After O’Mara was done, the jury bought Grant’s version of events, acquitting him on the two charges of aggravated assault on a law enforcement officer with a deadly weapon, after deliberating for about 2 ½ hours. While clearing him on the felonies, jurors did find Grant guilty of leaving the scene of an accident involving damage, a second-degree misdemeanor. Grant pleaded no contest to misdemeanor retail theft before the trial.

Circuit Judge Randell Rowe III sentenced Grant to six months probation on each of the misdemeanors, to run concurrently.

O’Mara said his client was relieved.

“For a year-and-a-half they were accusing him of doing something that he simply did not do and that type of a false allegation when it comes to law enforcement has to weigh very heavily on you,” O’Mara told the Daytona Beach News-Journal. “There was certainly not enough evidence to convict my client of intentionally pointing his car at either officer.”

Kitchen has already filed a lawsuit against the city of DeLand.

Before the trial began, O’Mara was clear on its racial implications.

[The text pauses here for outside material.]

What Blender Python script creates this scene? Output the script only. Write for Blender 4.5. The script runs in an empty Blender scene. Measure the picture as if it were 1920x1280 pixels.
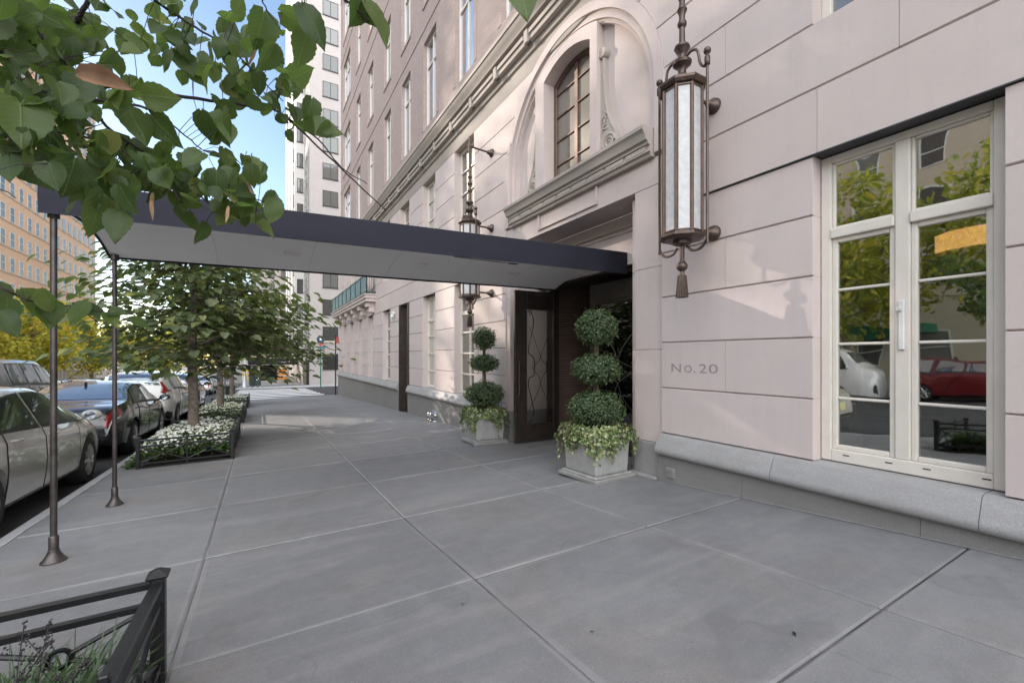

“If Sean Grant was white with a sweater wrapped around his neck, that gun is not coming out,” O’Mara said in an interview with Atlanta Blackstar. “I don’t see it. That gun does not come out. That gun was out of that holster before that car is going forward. There’s no other fact scenario that makes sense. Why the hell was he taking a gun out because a guy stole a sandwich? And I don’t care he’s trying to get away. You still can’t pull a gun. But he pulled a gun because he’s okay with pulling a gun under the facts that he saw.”